Et puis, bam : "Sister Ray". Conseil à ceux qui, comme moi, avaient déjà entendus parler de ce chef d'oeuvre avant d'écouter l'album, si vous voulez l’ouïr par Youtube, je vous le déconseille : avec le curseur, vous aurez encore plus de mal à aborder la première écoute du morceau. On n'adhère pas du premier coup, mais à la deuxième écoute, vous serez animé d'une puissante passion excitée, provoquée par ce morceau. Comment le décrire autrement qu'avec un vocabulaire apocalyptique ? Un Enfer de 17 minutes, invité lors d'une séance de légende (car totalement improvisé, en une seule prise, basé sur un seul accord qu'on écoute littéralement se faire dépecer). Les larsens n'ont jamais été aussi beaux et personnifiés que sur ce morceau, qui transpire les bas-fonds comme si on y était, et qui nous défonce comme une drogue. La suractivité, l'énergie incontrôlable du groupe et surtout cette violence insensée se ressentent à chaque minute, tant et si bien que les musiciens ne jouent plus ensemble, mais les uns contre les autres, et "Sister Ray" devient le champ de bataille d'une guerre musicale sans égal ni répit. A tel point que, vers les 5 dernières minutes, alors qu'ils semblent se calmer, on entend la batteuse Tukker repartir de plus belle : on "voit" Reed, Cale et Morisson la regarder en se disant "ah ouais, tu veux jouer à ça, salope ?"... et ils se déchaînent comme des fous furieux, chacun dans leur propre délire, ne jouant même pas la même tonalité, nous laissant dans cette sensation d'impuissance jubilatoire face à cette lutte que seuls leurs Démons les a poussés à effectuer. "Sister Ray" est un chaos indescriptible, camé jusqu'à l'os, et quasiment impossible à reprendre (et encore moins dans un état premier).

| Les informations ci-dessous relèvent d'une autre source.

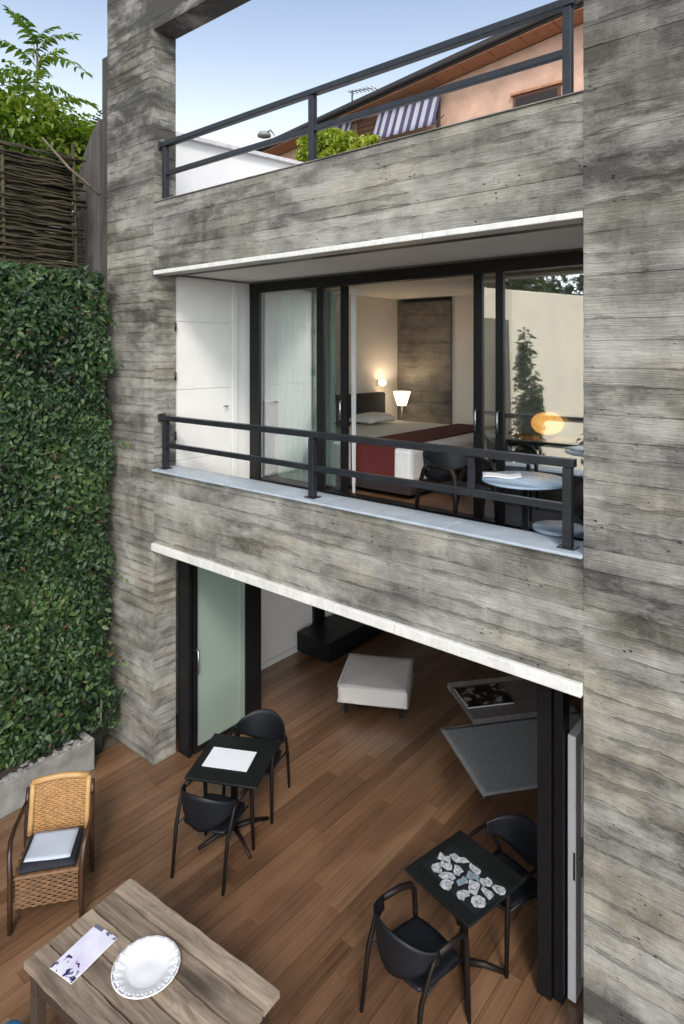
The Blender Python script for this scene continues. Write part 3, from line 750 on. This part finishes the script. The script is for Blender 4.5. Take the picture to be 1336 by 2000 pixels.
# ================================================================== FURNITURE
random.seed(3)
def rounded(fn): return fn
def make_armchair(label, group):
    t = thing('armchair', label, 'chair', (0, 0, 0), 0, group)      # faces +Y locally
    # dished seat
    def seat(u, v):
        x = (u-.5)*2; y = (v-.5)*2
        k = 1-.12*(x*x*y*y)
        sx = .225*(1-.06*y*(y < 0)); return (x*sx*k, y*.225*k+.02, .445-.016*(1-x*x)*(1-y*y)-.02*max(0, y-.6))
    m = MB(); m.grid(seat, 12, 12); m.build('seat', CHAIRM, t, solid=.016)
    # wrap-round shell back
    def back(u, v):
        a = (u-.5)*R(168); rr = .275
        top = .80-.10*abs(sin(a))**2.2; bot = .465+.14*abs(sin(a))**1.6
        z = bot+(top-bot)*v; lean = .05*(z-.45)/.35
        return (rr*sin(a)*(1+.02*v), -.02-(rr*.86)*cos(a)*(1+lean)-lean*.6, z)
    MB().grid(back, 24, 7).build('backrest', CHAIRM, t, solid=.014)
    for sx in (-1, 1):
        # front leg that runs up into the arm
        MB().tube([(sx*.262, .262, 0), (sx*.255, .245, .42), (sx*.255, .235, .60), (sx*.262, .20, .655), (sx*.275, .10, .672), (sx*.28, -.06, .68)],
                  [(.015, .017), (.021, .022), (.020, .022), (.018, .023), (.015, .024), (.012, .022)], 8).build('leg', LEGM, t)
        MB().tube([(sx*.262, -.285, 0), (sx*.266, -.215, .42), (sx*.276, -.13, .62), (sx*.279, -.09, .675)], [(.014, .015), (.019, .021), (.016, .019), (.012, .015)], 8).build('leg', LEGM, t)
        MB().tube([(sx*.225, .225, .43), (sx*.215, 0, .428), (sx*.262, -.215, .43)], .010, 6).build('side_rail', CHAIRM, t)
    return t
def make_bistro(label, size=.64):
    t = thing('bistro_table', label, 'table', (0, 0, 0), 0, 'black square bistro tables'); h = size/2
    B((-h, -h, .718), (h, h, .74)).build('tabletop', TABM, t, bevel=.005)
    MB().lathe([(.032, .06), (.032, .70), (.09, .705), (.09, .717)], 16).build('column', LEGM, t)
    for k in range(4):
        a = k*pi/2+pi/4
        MB().tube([(.02*cos(a), .02*sin(a), .075), (.16*cos(a), .16*sin(a), .065), (.33*cos(a), .33*sin(a), .014)], [(.02, .026), (.017, .022), (.012, .016)], 8).build('foot', LEGM, t)
    return t
A = pi/2
ch0 = make_armchair('black armchair in front of the left bistro table, seen from behind', 'black armchairs at the bistro tables')
ch0.location = (-4.68, -.44, 0); ch0.rotation_euler.z = R(109)-A
t1 = make_bistro('black bistro table beside the left glass door with a white placemat'); t1.location = (-4.80, -.10, 0); t1.rotation_euler.z = R(28)
t2 = copy_tree(t1); t2.location = (-2.40, .11, 0); t2.rotation_euler.z = R(-12); t2['label'] = 'black bistro table near the right pier with a patterned placemat'; t1.scale = (1.11, 1.11, 1)
for lab, loc, ang in (('black armchair behind the left bistro table against the glass door', (-4.98, .36, 0), 296), ('black armchair nearest the camera, drawn up to the patterned placemat table', (-2.50, -.40, 0), 78),
                      ('black armchair behind the patterned placemat table by the dark door post', (-2.30, .60, 0), 252)):
    c = copy_tree(ch0); c['label'] = lab; c.location = loc; c.rotation_euler.z = R(ang)-A
# placemats
pm = tag(B((-.225, -.15, 0), (.225, .15, .003)).build('placemat', PAPER, None), 'plain white paper placemat on the left bistro table', 'placemat')
def plane_from(a, b, c, z):                        # place a rectangle: a->b is one edge, a->c the other
    a, b, c = Vector(a), Vector(b), Vector(c); u = b-a; ctr = (b+c)/2; return (ctr.x, ctr.y, z), math.atan2(u.y, u.x)
pm.location = (-4.826, -.135, .7415); pm.rotation_euler.z = R(28.5)
p2 = thing('placemat', 'black placemat printed with pale shell-like shapes on the right bistro table', 'placemat', (-2.385, .075, .7415), R(-14))
B((-.27, -.175, 0), (.27, .175, .002)).build('mat', simple('black_mat', (.012, .013, .016), .5), p2)
random.seed(12)
SHM = simple('pale_print', (.40, .42, .43), .5, var=.6, nscale=30, bump=.2)
SHD = simple('blue_grey_print', (.20, .26, .30), .5, var=.35, nscale=30, bump=.2)
spots2 = [(-.16, -.085), (-.19, .01), (-.12, .085), (-.06, .01), (-.075, -.09), (.0, .11), (.02, -.035), (.04, .05), (.09, -.11), (.10, -.01), (.12, .095), (.18, .03), (.19, -.07), (-.02, -.135), (.21, .11), (-.14, -.02)]
for k, (x, y) in enumerate(spots2):
    x *= 1.12; y *= 1.1
    m = MB(); n = 9; r0 = random.uniform(.042, .06); ph = random.uniform(0, 6.3)
    poly = []
    for j in range(n):
        a = 2*pi*j/n; rr = r0*(1+.25*sin(a*2+ph)+.34*random.uniform(-1, 1)); poly.append((x+rr*cos(a), y+rr*.86*sin(a)))
    m.prism(poly, 2, .0022, .0034); o = m.build('print_shape', SHD if k in (7, 6) else SHM, p2)
    m2 = MB(); m2.tube([(x+r0*.45*cos(a), y+r0*.4*sin(a), .0036) for a in [ph+j*.55 for j in range(8)]], .0022, 4); m2.build('print_line', simple('dark_print', (.08, .09, .10), .6) if k == 0 else bpy.data.materials['dark_print'], p2)  # thin dark curves printed on each pale shape
# ---- weathered plank table
wt = thing('plank_table', 'weathered rustic plank table at the bottom left with plate and magazine', 'table', (-4.30, -1.535, 0), R(4.6))
W, L = .83, 1.47; y = 0; ws = [.16, .165, .17, .16, .175]
for k, pw in enumerate(ws):
    m = MB(); nseg = 10
    def top(u, v, y0=-y-pw+.009, pw=pw, k=k):
        e = .003*sin(u*17+k*2)+.003*sin(u*41+k)
        return (u*L+(.006*sin(k*7+1) if u > .5 else -.006*sin(k*5)), y0+(pw-.016)*v+(e if 0 < v < 1 else e*.8), .75+.0025*sin(k*3+v*4)+.002*sin(u*9+k))
    i0 = 0
    m.grid(top, 24, 3); n0 = len(m.v); m.v += [Vector((p.x, p.y, p.z-.042)) for p in m.v[:n0]]
    f0 = list(m.f)
    for f in f0: m.face([i+n0 for i in f][::-1])
    ring = [a*4 for a in range(25)]+[24*4+b for b in range(1, 4)]+[a*4+3 for a in range(23, -1, -1)]+[b for b in (2, 1)]
    for a in range(len(ring)):
        p, q = ring[a], ring[(a+1) % len(ring)]; m.face((p, q, q+n0, p+n0))
    m.sm = [False]*len(m.sm)
    m.build('plank', OLDWOOD, wt); y += pw
for x0, x1, y0, y1 in ((.06, .1, -.80, -.06), (L-.1, L-.06, -.80, -.06), (.1, L-.1, -.09, -.06), (.1, L-.1, -.80, -.77)): B((x0, y0, .60), (x1, y1, .707)).build('apron', OLDEDGE, wt, bevel=.004)
for x0 in (.05, L-.12):
    for y0 in (-.81, -.12): B((x0, y0, 0), (x0+.07, y0+.07, .706)).build('leg', OLDEDGE, wt, bevel=.005)
pt = thing('plate', 'large white plate with a wide rim on the plank table', 'plate', (-3.555, -1.895, .7555))
prof = [(.06, .0), (.10, .002), (.13, .026), (.205, .047), (.212, .051), (.207, .055), (.190, .0505), (.165, .044), (.140, .037), (.126, .024), (.116, .013), (.10, .009), (.05, .012), (.001, .014)]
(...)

Mais le plus impressionnant, comme pour le reste de l'album en général, c'est qu'il a 50 ans. Putain. 50 ans. Il n'a pas vieilli. Et malgré tous les groupes de métal qui ont fleuri, malgré les rappeurs actuels, aucun (ou presque) n'arrive à la hauteur de la rage lâchée sur ce titre. C'est extrêmement fort.
Alors hommage à Gary Kellgren, qui a eu pour mission impossible de rendre audible ce foutoir insaisissable.